La suddetta motivazione assolutamente lacunosa, è meramente apparente, in quanto non consente di comprendere quali siano i documenti specifici presi in considerazione per la RAGIONE_SOCIALE e per gli avvocati NOME e NOME COGNOME, a quando risalgano, se siano riferibili all’esecuzione dell’ordinanza conclusiva del giudizio di primo grado, se siano stati prodotti dalla Regione RAGIONE_SOCIALE soltanto con le note conclusionali di appello e quindi tardivamente, o in sede di precisazione delle conclusioni in appello. A ciò va aggiunto che le ordinanze di assegnazione dei crediti emesse a conclusione dei procedimenti di pignoramento presso terzi determinano solo la sostituzione del creditore procedente al debitore esecutato nella titolarità del credito, ma di per sé non offrono alcuna prova del
pagamento del credito a favore del creditore procedente, tanto che l’art. 2928 cod. civ. specifica che il diritto dell’assegnatario verso il debitore che ha subito l’espropriazione non si estingue che con la riscossione del credito assegnato, per cui le ordinanze di assegnazione non possono di per sé costituire prove di pagamento delle somme assegnate, ma al più semplici indizi, che solo insieme ad altri indizi gravi e precisi che depongano concordemente nel senso del sopravvenuto pagamento possono dare dimostrazione di quest’ultimo, mentre nella specie la Corte d’Appello ha valorizzato a tal fine solo il fatto che le controparti, che non erano però gravate dall’onere della prova dei pagamenti dei quali la Regione RAGIONE_SOCIALE chiedeva la restituzione, non avessero fornito elementi di prova per dimostrare che le ordinanze di assegnazione non fossero giunte a buon fine, per di più non considerando la tardività della produzione delle ordinanze di assegnazione, ostativa all’esercizio del diritto di difesa della RAGIONE_SOCIALE e dei suoi legali distrattari del giudizio di primo grado.

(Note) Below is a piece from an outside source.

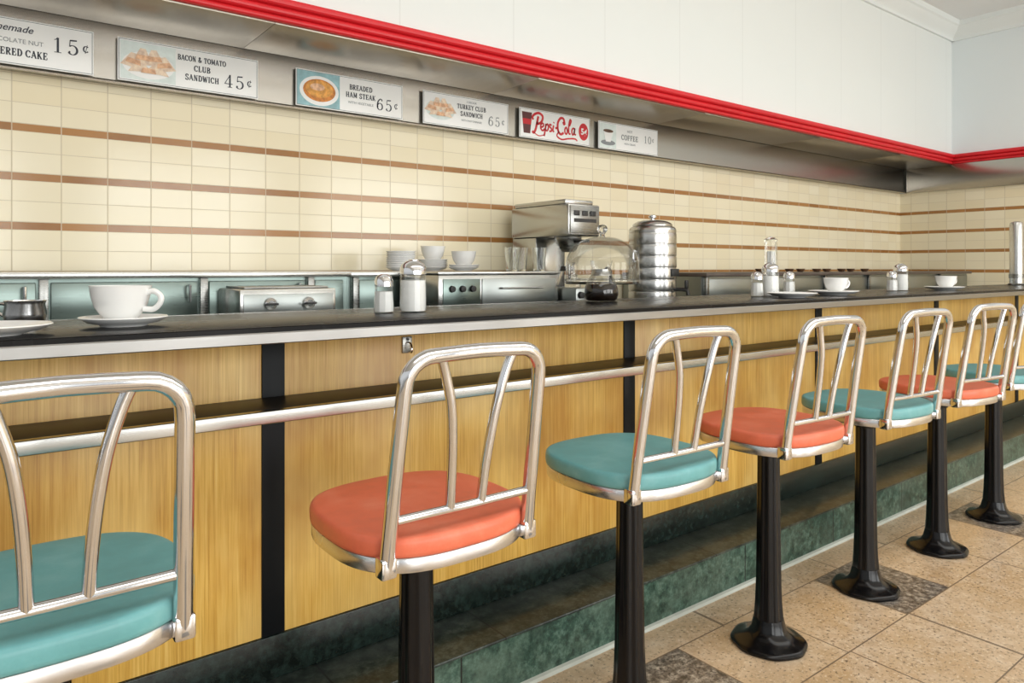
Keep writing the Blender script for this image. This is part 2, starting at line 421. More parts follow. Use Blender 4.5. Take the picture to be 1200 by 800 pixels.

In relazione ai motivi accolti, pertanto, la sentenza impugnata va cassata con rinvio alla Corte d’Appello di RAGIONE_SOCIALE in diversa composizione, che provvederà anche per le spese del giudizio di legittimità.
P.Q.M.
La Corte di Cassazione accoglie nei termini di cui in motivazione il settimo, ottavo, nono e decimo motivo del ricorso, dichiara inammissibili il primo, secondo, terzo, quinto e sesto motivo di ricorso, ed infondato il quarto, cassa l’impugnata sentenza e rinvia alla Corte d’Appello di RAGIONE_SOCIALE in diversa composizione, che provvederà anche per le spese del giudizio di legittimità.